The game ranger, while admitting that he was no expert on the subject of ‘dillas, said that it would be fitting if they did feast on the dead because poor whites cooked the ‘dillas with a mess of greens and cornbread where during the Depression they became known as “Hoover Hogs” or “Texas Turkeys’ and graced many holiday tables. Even today, some poor blacks still barbecue the soft meat of the ‘dilla and consider it a delicacy.
Ancient Mayans refused to eat the armadillo because they believed that common vulture did not die but metamorphosed itself into an armadillo. Smart people, the Mayans.
But the young ranger assured me things were going better for our Cenozoic cousins now. Texas law protects the hardy reptile from the exploitation of commercial hunters and that means it would be harder to find a lampshade or a purse made from the skin of one of the tiny varmints. The main concern of the armadillo today is to keep from getting its remains pressed into the asphalt by passing cars as they amble myopically down life’s highways.
It was coming onto noon by now and I just passed the outskirts of Quanah, Texas when I thought that I’d stop for a quick bite to eat. Quanah is named for the great Comanche war chief Quannah Parker, born of mixed parentage. Parker, a self-styled hellion, made things tough for the Texas Rangers just before the turn of the century. His name means “fragrant flower” in Comanche and was said to be the cause of many-a-fight with Quanah’s boyhood pals. But writing about him would take up a whole column, so we’ll let that slide for now.

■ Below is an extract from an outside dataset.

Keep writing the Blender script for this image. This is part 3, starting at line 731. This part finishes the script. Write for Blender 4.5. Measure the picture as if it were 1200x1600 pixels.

The Dairy Queens and the drive-in parking lots were filled with cars and pickups and the few promising looking steakhouse lots were filled also, so I opted for one of those plastic, laminated looking places called the Brewbaus or Der Schnitzel Palace or something like that. I knew I was in trouble when the menu read “order by number please”. I ordered number whazzit and received a grey-colored wiener covered with sauerkraut and a mixture of slurry that was supposed to be German potato salad. The wiener squeaked like I was chewing on rubberbands and the potato salad had the consistency of and tasted like wallpaper paste.
I sat there chewing this untasteable mess and found myself wishing I had a hunk of that barbecued Hoover Hog and a good mess of turnip greens.